Os autores da ação contra Ustra são o casal Maria Amélia e César Teles, seus filhos, Janaína e Édson, e Criméia Almeida, irmã de Maria Amélia. Eles acusam o militar por seqüestro e tortura em 1972 e 1973. Janaína tinha 5 anos, e Édson, 4. Também foram levados para o Doi-Codi. Os adultos militavam no PC do B. Eles narram diversas modalidades de sevícias. Grávida então de sete meses, Criméia conta que também foi submetida a violência.

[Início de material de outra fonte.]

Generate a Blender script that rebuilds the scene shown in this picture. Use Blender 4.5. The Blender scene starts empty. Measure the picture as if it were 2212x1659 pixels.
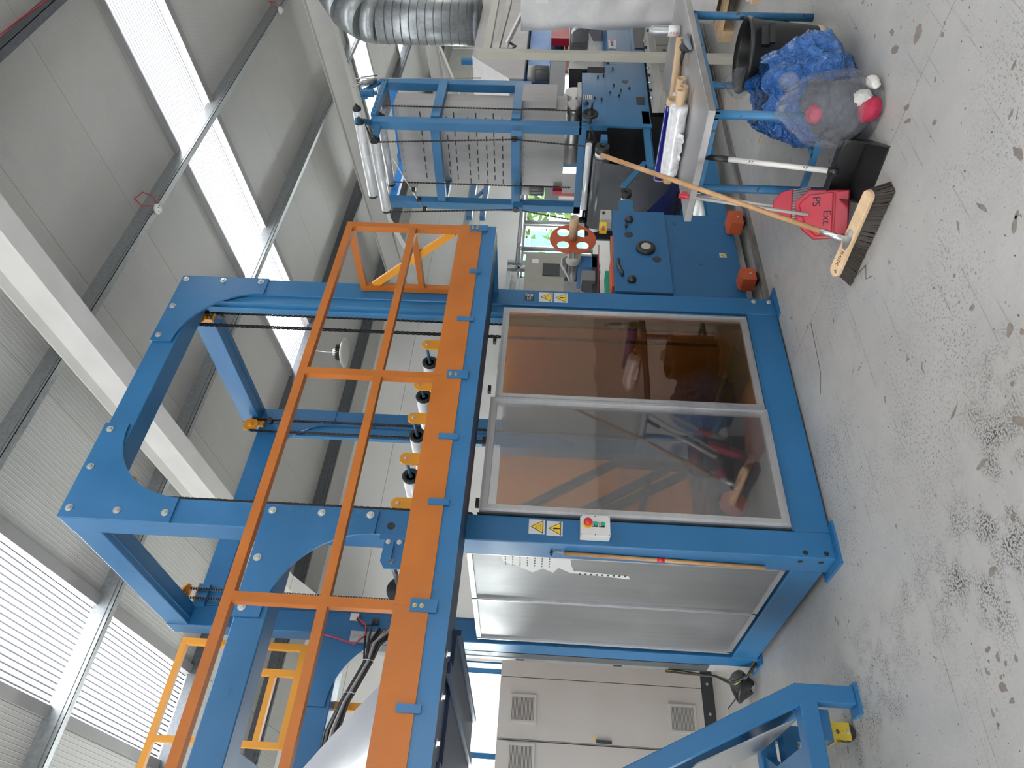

A ação declaratória não visa indenização pecuniária ou condenação. Pede o reconhecimento de Ustra como responsável por danos morais e à integridade física. Em primeira instância, a Justiça considerou que, como a Lei de Anistia trata de crimes, não se aplica a ações civis, e o processo prossegue.
A Folha tentou ouvir Ustra, 74, mas ele não respondeu ao recado. Em conversa em setembro, o militar chamou os relatos de "mentiradas". Disse que os acusadores ficam "inventando coisas" e "mulheres mentem". Atualmente ele se dedica a divulgar seu livro "A Verdade Sufocada", com a versão sobre os anos de poder militar e os crimes da esquerda.
Um dos promotores do lançamento do livro em Porto Alegre é o general-de-brigada (duas estrelas) reformado José Apolônio Neto. Para o oficial, "estão fazendo uma barbaridade com o coronel Ustra. É um ato de rebeldia do pessoal do outro lado da rua".
Indagado sobre o caso, o Exército respondeu que, "como o assunto está tramitando na Justiça, o Exército Brasileiro não se pronunciará".